Iowa State University’s Farm House Museum will welcome visitors for its annual “Glad Tidings” celebration Friday, inviting the community to step into a Victorian-era holiday experience complete with traditional décor, winter crafts and expanded opportunities for families to meet Santa.
The event, held inside the oldest building on the Iowa State campus, combines festive programming with the museum’s mission of preserving and interpreting the early history of the university and the people who lived within it.
Built in 1860 and once the center of ISU’s Model Farm, the Farm House has served as a residence, instructional space and cultural touchstone long before becoming a museum in 1976.
“It is the oldest building on campus and in Story County,” April Wigdahl, a senior in history and part-time intern at the museum, said. “They actually had to pause construction because of the Civil War — all the manpower was left. So it holds a place not just in university history but in Iowa history too.”
For most of its early years, the house served as the residence of the Dean of Agriculture, Charles Curtiss. Curtiss lived in the home for 50 years and later served as U.S. Secretary of Agriculture. His long tenure still anchors the house’s legacy.
“What happened here helped shape national agricultural policy,” Nicky Christensen, the marketing specialist for the university museums, said. “This house was at the center of how Iowa became a leader in agricultural knowledge and innovation.”
Over time, 17 families lived in the house, and it eventually became a hands-on laboratory for home economics students. Their curriculum included child-rearing, a detail that always surprises visitors. Students cared for local infants and toddlers in their homes until the program ended in 1958.
“It’s wild to imagine,” Christensen said. “They just gave college students a kid and said, ‘Figure it out.’ People are always shocked to learn that it happened right here.”
Today, the museum serves as both a teaching site for public history students and a gathering place for seasonal programs that allow visitors to experience history through texture, sound and space, rather than behind a glass panel. In winter, the home assumes its most atmospheric appearance.
“One of our curators always says this house is made for the holidays,” Christensen said. “The color scheme, the coziness, the wood tones, it all feels warm the moment you walk in.”
This year’s “Glad Tidings” celebration will feature winter crafts prepared by student interns. Guests can create their own ornaments or fold and weave traditional Scandinavian paper hearts, known as julehjerter in Denmark.
“It’s a little paper basket you weave together,” Wigdahl said. “It looks complicated at first, but once you get the hang of it, you feel really successful. It’s magical when it finally clicks.”

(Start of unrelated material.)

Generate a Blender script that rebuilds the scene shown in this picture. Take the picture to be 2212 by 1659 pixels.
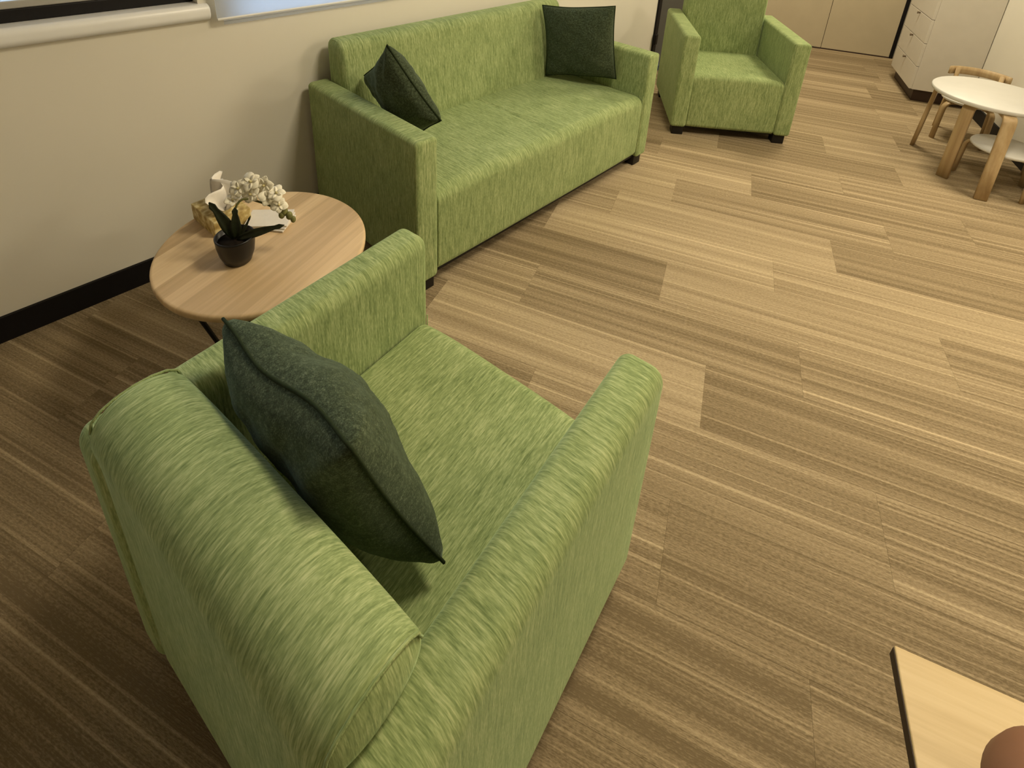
import bpy, bmesh, math, random
from mathutils import Vector, Matrix
random.seed(7)
sc = bpy.context.scene
for o in list(bpy.data.objects): bpy.data.objects.remove(o)
COL = sc.collection
PI = math.pi

# ------------------------------------------------------------------ camera
cam = bpy.data.cameras.new('camera')
cam_o = bpy.data.objects.new('camera', cam); COL.objects.link(cam_o)
RW = ((0.72096308, 0.69125917, 0.04871335),      # image right, in world axes
      (0.29491091, -0.24245086, -0.92425383),    # image down
      (-0.62708834, 0.68071899, -0.37865799))    # viewing direction
M = Matrix(((RW[0][0], -RW[1][0], -RW[2][0], 0.0),
            (RW[0][1], -RW[1][1], -RW[2][1], 0.0),
            (RW[0][2], -RW[1][2], -RW[2][2], 1.55),
            (0, 0, 0, 1)))
cam_o.matrix_world = M
cam.sensor_fit = 'HORIZONTAL'; cam.sensor_width = 36.0
cam.lens = 1199.2 / 2212 * 36.0
cam.shift_y = (206.1 - 829.5) / 2212
cam.clip_start = 0.02
sc.camera = cam_o

# ------------------------------------------------------------------ world, exposure
sc.view_settings.view_transform = 'Standard'
try: sc.view_settings.look = 'None'
except Exception: pass
sc.view_settings.gamma = 1.0
sc.view_settings.use_curve_mapping = False
sc.view_settings.exposure = 0.0
w = bpy.data.worlds.new('daylight'); sc.world = w; w.use_nodes = True
bg = w.node_tree.nodes['Background']
bg.inputs[0].default_value = (0.60, 0.78, 1.0, 1); bg.inputs[1].default_value = 2.8

# plan frame of the building: E runs along the carpet planks, N across them
EX, EY = 0.92907449, 0.36989266
def en(e, n, z=0.0): return Vector((EX * e - EY * n, EY * e + EX * n, z))
ANG = math.atan2(EY, EX)
H_CEIL = 2.7
WALL_X = -2.157
FAR_N, RIGHT_E, BACK_Y = 6.275, 1.84, -1.7

LIGHT = (1.0, 0.87, 0.62)
def area(name, loc, size, power, color=LIGHT):
    l = bpy.data.lights.new(name, 'AREA'); l.shape = 'SQUARE'; l.size = size; l.energy = power; l.color = color
    o = bpy.data.objects.new(name, l); COL.objects.link(o); o.location = loc
    return o
LAMPS = [(en(0.95, 4.7), 0.55, 48), (en(2.5, 3.0), 0.55, 36), (en(4.0, 2.9), 0.55, 58), (en(0.42, 1.60), 0.55, 42)]
for lp, s, pw in LAMPS: area('ceiling_lamp', (lp.x, lp.y, H_CEIL - 0.06), s, pw)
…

Santa will visit both Friday and Saturday, offering families a chance to meet him during an already full season. The museum will offer cider, small treats and stickers alongside the craft stations, giving the event a calm, come-and-go feel that mirrors the cozy charm of the house itself.
Although the festivities bring out the warmth of the season, staff emphasized that the deeper purpose is to help visitors feel the past in a way that is immediate and real. Because the Farm House is a preserved home rather than a traditional gallery, guests move through narrow doorways, tucked staircases and rooms that still retain their original quirks.
“People don’t always know why history matters,” Wigdahl said. “But when you walk into a house like this, the questions just start coming, why is there a fainting couch, why so many staircases, what was daily life like. Being physically in the space makes you curious.”
Jake Snyder, a senior in public relations and a PR and marketing intern at the Farm House, said preserving a home like this matters far beyond nostalgia. He noted that the space provides a grounded reference point during ongoing cultural conversations about tradition and values.
“I’m a big proponent of the idea that if you don’t know history, you’re bound to repeat it,” Snyder said. “Especially right now, with this return to conservatism and traditional values, it’s important to know what life actually looked like back then. Knowledge is power, and this house is a form of knowledge.”
Wigdahl’s favorite spaces include the timeline room, lined with archival photographs that chart the home’s long story, many featuring children from the home management program. Christensen prefers the upstairs, which he describes as a maze that never loses its sense of discovery.
“They don’t make houses like this anymore,” Christensen said. “Every corner you turn up there, you find something new.”
As the museum prepares for Friday’s celebration, staff hope visitors leave with both a festive memory and a deeper understanding of Iowa State’s earliest roots.
“This house has been everything over the last 165 years, a farmhouse, a family home, a model farm, a classroom and now a museum,” Christensen said. “All that history is still present. The holidays are the perfect time for people to come in and feel it for themselves.”
“Glad Tidings” is free and open to the public. Santa will appear from 5 to 7 p.m. on Friday and from noon to 3 p.m. Saturday, with crafts available both Friday evening and Saturday during regular museum hours.